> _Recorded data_
· · · · ·

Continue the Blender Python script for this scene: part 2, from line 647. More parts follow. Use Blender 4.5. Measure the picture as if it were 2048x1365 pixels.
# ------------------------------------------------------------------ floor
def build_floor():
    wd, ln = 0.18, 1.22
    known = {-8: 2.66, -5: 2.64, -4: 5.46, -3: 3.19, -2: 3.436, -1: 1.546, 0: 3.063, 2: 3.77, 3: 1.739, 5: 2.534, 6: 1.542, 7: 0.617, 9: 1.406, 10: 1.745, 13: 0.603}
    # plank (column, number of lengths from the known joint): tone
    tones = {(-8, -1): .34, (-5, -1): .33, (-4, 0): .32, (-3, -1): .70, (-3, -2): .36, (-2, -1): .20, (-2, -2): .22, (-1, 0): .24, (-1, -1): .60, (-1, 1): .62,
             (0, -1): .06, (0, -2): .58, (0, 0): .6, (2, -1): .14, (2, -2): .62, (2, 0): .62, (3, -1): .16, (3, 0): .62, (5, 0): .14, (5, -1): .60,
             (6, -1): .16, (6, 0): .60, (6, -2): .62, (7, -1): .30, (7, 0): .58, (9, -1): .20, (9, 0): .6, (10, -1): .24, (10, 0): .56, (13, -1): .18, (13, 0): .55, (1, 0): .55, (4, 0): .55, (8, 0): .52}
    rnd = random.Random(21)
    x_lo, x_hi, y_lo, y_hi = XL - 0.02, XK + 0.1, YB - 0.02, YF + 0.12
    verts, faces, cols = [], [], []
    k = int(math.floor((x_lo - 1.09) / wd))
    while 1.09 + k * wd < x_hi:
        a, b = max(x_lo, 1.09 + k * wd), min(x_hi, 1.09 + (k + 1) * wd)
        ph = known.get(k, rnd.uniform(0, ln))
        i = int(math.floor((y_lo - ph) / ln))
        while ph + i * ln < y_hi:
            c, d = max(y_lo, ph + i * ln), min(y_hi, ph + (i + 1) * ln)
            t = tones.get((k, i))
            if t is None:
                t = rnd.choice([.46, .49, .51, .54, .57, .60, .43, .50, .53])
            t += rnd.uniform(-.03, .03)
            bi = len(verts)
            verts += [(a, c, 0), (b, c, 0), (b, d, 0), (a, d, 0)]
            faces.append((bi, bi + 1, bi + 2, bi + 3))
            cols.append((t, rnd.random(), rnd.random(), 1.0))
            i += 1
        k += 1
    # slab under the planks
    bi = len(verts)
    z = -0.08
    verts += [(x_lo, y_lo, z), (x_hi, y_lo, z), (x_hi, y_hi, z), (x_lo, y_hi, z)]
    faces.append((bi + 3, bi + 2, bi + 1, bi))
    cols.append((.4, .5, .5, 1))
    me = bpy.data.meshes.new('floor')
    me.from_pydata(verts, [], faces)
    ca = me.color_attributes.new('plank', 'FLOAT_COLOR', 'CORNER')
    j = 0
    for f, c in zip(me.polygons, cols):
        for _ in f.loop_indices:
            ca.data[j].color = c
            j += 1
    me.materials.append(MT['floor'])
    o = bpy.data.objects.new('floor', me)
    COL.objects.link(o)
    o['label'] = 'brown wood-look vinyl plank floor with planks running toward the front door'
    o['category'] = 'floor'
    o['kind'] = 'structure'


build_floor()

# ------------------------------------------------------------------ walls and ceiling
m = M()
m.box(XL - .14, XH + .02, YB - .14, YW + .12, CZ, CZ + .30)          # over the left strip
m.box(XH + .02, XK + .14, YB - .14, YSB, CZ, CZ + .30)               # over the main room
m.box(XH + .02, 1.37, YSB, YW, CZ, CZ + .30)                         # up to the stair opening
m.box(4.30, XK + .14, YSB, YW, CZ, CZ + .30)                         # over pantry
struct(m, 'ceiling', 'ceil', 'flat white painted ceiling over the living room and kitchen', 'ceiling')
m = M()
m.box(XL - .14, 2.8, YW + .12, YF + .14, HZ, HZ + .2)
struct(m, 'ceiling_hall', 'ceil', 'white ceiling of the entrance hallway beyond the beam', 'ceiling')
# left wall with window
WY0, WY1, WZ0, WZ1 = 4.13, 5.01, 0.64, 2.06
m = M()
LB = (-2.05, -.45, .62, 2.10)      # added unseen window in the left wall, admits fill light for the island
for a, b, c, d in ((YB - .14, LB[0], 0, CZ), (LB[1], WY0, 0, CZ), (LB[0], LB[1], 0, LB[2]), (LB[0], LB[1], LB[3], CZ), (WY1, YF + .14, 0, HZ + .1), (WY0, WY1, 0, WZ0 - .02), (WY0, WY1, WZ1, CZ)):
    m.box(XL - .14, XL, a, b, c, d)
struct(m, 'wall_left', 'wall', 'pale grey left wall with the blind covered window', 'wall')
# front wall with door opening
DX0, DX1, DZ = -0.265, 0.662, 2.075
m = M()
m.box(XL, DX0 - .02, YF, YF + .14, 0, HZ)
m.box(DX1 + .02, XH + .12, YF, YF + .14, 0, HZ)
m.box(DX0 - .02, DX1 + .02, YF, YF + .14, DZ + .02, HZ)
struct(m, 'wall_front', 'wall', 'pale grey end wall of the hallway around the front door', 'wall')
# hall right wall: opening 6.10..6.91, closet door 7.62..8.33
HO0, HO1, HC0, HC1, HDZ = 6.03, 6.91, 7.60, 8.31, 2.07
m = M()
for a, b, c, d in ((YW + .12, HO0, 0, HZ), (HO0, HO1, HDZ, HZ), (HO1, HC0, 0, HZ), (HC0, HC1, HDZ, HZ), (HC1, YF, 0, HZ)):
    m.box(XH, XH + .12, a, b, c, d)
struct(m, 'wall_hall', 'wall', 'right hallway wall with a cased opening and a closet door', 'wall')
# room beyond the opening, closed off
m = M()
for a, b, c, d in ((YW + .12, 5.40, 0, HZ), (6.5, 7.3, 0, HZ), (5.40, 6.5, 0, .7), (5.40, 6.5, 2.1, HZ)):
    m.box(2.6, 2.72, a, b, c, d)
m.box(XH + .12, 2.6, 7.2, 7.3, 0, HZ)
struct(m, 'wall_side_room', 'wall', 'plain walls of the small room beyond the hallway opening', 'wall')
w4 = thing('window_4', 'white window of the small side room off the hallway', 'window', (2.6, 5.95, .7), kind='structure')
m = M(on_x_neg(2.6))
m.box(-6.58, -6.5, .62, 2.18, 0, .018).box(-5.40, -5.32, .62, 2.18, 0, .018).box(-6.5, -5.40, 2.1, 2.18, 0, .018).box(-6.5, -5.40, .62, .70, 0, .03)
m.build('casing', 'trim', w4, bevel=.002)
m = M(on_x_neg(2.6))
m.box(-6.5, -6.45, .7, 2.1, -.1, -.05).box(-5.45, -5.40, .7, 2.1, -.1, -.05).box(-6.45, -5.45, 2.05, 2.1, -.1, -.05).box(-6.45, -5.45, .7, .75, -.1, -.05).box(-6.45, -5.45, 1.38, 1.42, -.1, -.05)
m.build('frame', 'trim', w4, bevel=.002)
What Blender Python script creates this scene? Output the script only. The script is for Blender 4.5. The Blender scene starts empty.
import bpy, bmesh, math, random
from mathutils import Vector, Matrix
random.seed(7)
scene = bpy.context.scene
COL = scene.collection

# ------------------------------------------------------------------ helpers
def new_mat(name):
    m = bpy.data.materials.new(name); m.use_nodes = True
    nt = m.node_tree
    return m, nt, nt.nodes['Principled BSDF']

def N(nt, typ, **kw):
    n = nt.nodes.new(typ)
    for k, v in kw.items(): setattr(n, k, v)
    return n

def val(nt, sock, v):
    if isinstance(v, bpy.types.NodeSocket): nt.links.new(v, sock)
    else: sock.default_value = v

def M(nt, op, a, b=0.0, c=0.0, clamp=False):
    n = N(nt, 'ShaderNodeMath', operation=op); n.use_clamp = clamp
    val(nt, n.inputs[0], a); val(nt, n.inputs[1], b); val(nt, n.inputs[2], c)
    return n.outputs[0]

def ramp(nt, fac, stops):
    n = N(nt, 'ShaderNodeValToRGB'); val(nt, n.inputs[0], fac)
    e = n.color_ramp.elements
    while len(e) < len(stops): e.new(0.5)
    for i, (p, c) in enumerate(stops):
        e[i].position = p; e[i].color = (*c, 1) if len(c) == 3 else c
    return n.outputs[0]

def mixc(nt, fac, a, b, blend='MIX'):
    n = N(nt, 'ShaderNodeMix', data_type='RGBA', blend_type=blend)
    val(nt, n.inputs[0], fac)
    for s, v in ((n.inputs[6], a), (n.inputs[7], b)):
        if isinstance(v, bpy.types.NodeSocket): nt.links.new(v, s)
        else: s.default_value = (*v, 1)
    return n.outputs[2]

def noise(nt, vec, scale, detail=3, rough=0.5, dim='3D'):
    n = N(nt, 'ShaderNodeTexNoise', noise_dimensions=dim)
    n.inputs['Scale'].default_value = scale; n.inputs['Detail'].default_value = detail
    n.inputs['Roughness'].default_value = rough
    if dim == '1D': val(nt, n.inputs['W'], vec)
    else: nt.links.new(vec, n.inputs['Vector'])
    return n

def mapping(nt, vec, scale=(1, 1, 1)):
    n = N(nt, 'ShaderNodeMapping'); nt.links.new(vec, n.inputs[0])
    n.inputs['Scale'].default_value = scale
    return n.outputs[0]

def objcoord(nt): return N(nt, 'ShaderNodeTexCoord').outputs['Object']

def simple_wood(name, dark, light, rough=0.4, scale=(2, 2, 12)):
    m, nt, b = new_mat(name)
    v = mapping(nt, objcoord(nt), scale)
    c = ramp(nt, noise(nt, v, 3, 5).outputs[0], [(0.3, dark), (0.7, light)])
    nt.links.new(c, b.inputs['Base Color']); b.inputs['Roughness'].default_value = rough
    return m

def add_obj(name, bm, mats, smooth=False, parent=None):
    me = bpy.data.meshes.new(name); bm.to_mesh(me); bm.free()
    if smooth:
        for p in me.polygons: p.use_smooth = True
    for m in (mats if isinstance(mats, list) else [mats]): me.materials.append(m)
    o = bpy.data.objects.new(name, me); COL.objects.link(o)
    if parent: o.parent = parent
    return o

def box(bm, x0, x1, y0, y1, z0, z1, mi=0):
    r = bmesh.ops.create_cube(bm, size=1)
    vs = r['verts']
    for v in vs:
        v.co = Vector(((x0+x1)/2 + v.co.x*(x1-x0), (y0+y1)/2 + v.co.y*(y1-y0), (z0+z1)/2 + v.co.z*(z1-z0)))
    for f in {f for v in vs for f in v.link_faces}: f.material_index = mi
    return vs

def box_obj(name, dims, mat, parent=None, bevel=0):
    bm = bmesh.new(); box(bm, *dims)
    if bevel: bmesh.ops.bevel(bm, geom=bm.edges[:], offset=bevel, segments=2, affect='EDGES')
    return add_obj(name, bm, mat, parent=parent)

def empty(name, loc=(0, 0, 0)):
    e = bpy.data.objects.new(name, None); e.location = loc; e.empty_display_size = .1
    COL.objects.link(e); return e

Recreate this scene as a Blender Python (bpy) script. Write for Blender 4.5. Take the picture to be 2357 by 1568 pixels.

· · · · ·

Check each line of the records for the word "script" and extract those that contain it.

Continue the Blender Python script for this scene: part 2, from line 647. More parts follow. Use Blender 4.5. Measure the picture as if it were 2048x1365 pixels.
What Blender Python script creates this scene? Output the script only. The script is for Blender 4.5. The Blender scene starts empty.
Recreate this scene as a Blender Python (bpy) script. Write for Blender 4.5. Take the picture to be 2357 by 1568 pixels.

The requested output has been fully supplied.